__Required work__
Only the lines from the top of the listing below to the line that has "so.location = (-20, -10, 40)" should be echoed, with both ends kept and pictures left out.

--- BEGIN ---

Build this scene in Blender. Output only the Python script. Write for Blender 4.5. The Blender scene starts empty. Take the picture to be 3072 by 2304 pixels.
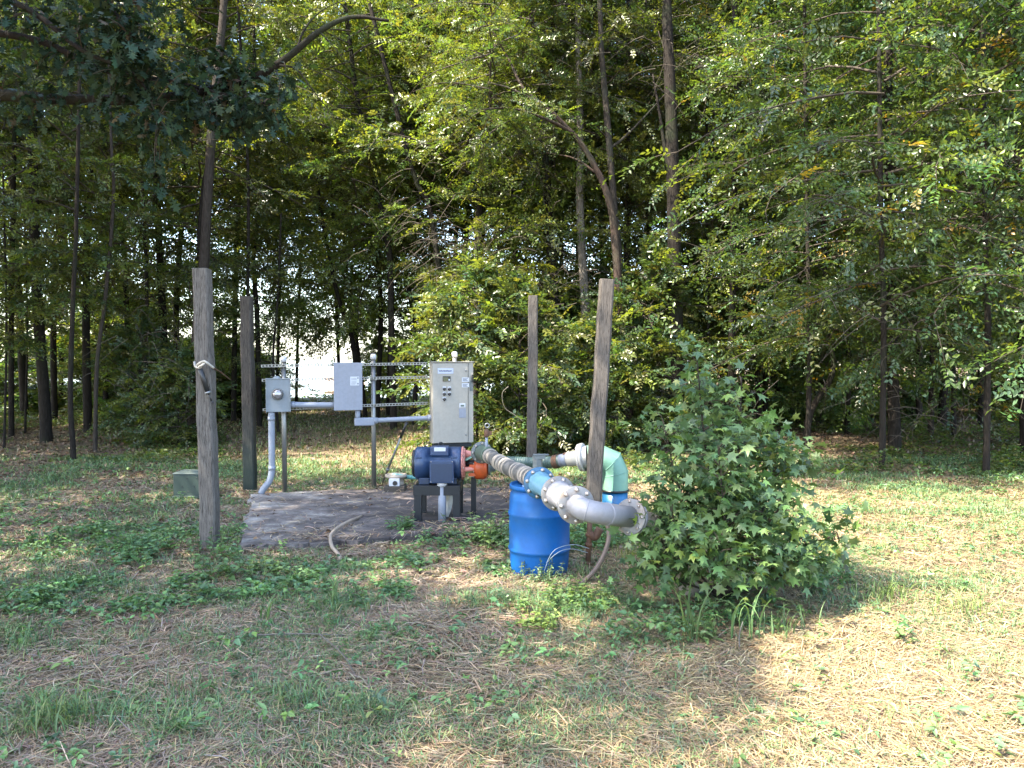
import bpy, bmesh, math, random
import numpy as np
from mathutils import Vector, Matrix

R = math.radians
scene = bpy.context.scene
COL = scene.collection
rnd = random.Random(7)

# ------------------------------------------------------------------ camera, sky, sun, exposure
F_PX, HORIZ, EYE = 2307.0, 1080.0, 2.02
PITCH = math.atan((1152 - HORIZ) / F_PX)
cam_d = bpy.data.cameras.new("camera")
cam = bpy.data.objects.new("camera", cam_d); COL.objects.link(cam)
cam_d.sensor_width = 36.0
cam_d.lens = F_PX / 3072 * 36.0
cam_d.clip_end = 6000
cam.location = (0, 0, EYE)
cam.rotation_euler = (math.pi / 2 - PITCH, 0, 0)
scene.camera = cam

SUN_EL, SUN_AZ = R(55), R(-119)         # azimuth from +Y towards +X: high sun on the left, a little behind the camera
sun_dir = Vector((math.sin(SUN_AZ) * math.cos(SUN_EL), math.cos(SUN_AZ) * math.cos(SUN_EL), math.sin(SUN_EL)))
sl = bpy.data.lights.new("sun", 'SUN'); sl.energy = 3.9; sl.angle = R(0.5); sl.color = (1.0, 0.90, 0.74)
so = bpy.data.objects.new("sun", sl); COL.objects.link(so)
so.rotation_euler = sun_dir.to_track_quat('Z', 'Y').to_euler()
so.location = (-20, -10, 40)

world = bpy.data.worlds.new("World"); scene.world = world; world.use_nodes = True
wn = world.node_tree
sky = wn.nodes.new('ShaderNodeTexSky'); sky.sky_type = 'NISHITA'; sky.sun_disc = False
sky.sun_elevation = SUN_EL; sky.sun_rotation = SUN_AZ % (2 * math.pi)
sky.air_density = 1.0; sky.dust_density = 1.6; sky.ozone_density = 0.2
bg = wn.nodes['Background']; bg.inputs[1].default_value = 0.15
wn.links.new(sky.outputs[0], bg.inputs[0])
scene.view_settings.view_transform = 'Standard'; scene.view_settings.look = 'None'
scene.view_settings.exposure = 2.85; scene.view_settings.gamma = 1.0
cy = scene.cycles
cy.max_bounces = 6; cy.diffuse_bounces = 3; cy.glossy_bounces = 2; cy.transmission_bounces = 4; cy.transparent_max_bounces = 4
cy.use_denoising = True; cy.denoiser = 'OPENIMAGEDENOISE'; cy.denoising_prefilter = 'ACCURATE'; cy.caustics_reflective = False; cy.caustics_refractive = False

# ------------------------------------------------------------------ geometry helpers
_ca, _sa = math.cos(PITCH), math.sin(PITCH)
def P(px, py, Y):                        # photo pixel (3072 wide) at world depth Y -> point
    u, v = (px - 1536) / F_PX, (1152 - py) / F_PX
    d = Vector((u, _ca + v * _sa, -_sa + v * _ca)); return Vector((0, 0, EYE)) + d * (Y / d.y)
def D(dx, dy, Y):                        # same, from the 2212-wide view
    return P(dx * 1.38879, dy * 1.38879, Y)

def gz(x, y):                            # ground height
    x = np.asarray(x, float); y = np.asarray(y, float)
    z = 0.022 * np.sin(x * 1.3 + .4 * y) * np.cos(y * 1.1 - .3 * x) + 0.012 * np.sin(x * 3.7 + 1) * np.sin(y * 3.1)
    z = z * np.clip((14 - y) / 4 + .6, .6, 1)
    shore = 44 + np.maximum(0, x + 6) * 2.2
    z = z - 2.2 * np.clip((y - shore + 3) / 8, 0, 1.0) ** 1.3
    return z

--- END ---

__Finished exercise__
Build this scene in Blender. Output only the Python script. Write for Blender 4.5. The Blender scene starts empty. Take the picture to be 3072 by 2304 pixels.
import bpy, bmesh, math, random
import numpy as np
from mathutils import Vector, Matrix

R = math.radians
scene = bpy.context.scene
COL = scene.collection
rnd = random.Random(7)

# ------------------------------------------------------------------ camera, sky, sun, exposure
F_PX, HORIZ, EYE = 2307.0, 1080.0, 2.02
PITCH = math.atan((1152 - HORIZ) / F_PX)
cam_d = bpy.data.cameras.new("camera")
cam = bpy.data.objects.new("camera", cam_d); COL.objects.link(cam)
cam_d.sensor_width = 36.0
cam_d.lens = F_PX / 3072 * 36.0
cam_d.clip_end = 6000
cam.location = (0, 0, EYE)
cam.rotation_euler = (math.pi / 2 - PITCH, 0, 0)
scene.camera = cam

SUN_EL, SUN_AZ = R(55), R(-119)         # azimuth from +Y towards +X: high sun on the left, a little behind the camera
sun_dir = Vector((math.sin(SUN_AZ) * math.cos(SUN_EL), math.cos(SUN_AZ) * math.cos(SUN_EL), math.sin(SUN_EL)))
sl = bpy.data.lights.new("sun", 'SUN'); sl.energy = 3.9; sl.angle = R(0.5); sl.color = (1.0, 0.90, 0.74)
so = bpy.data.objects.new("sun", sl); COL.objects.link(so)
so.rotation_euler = sun_dir.to_track_quat('Z', 'Y').to_euler()
so.location = (-20, -10, 40)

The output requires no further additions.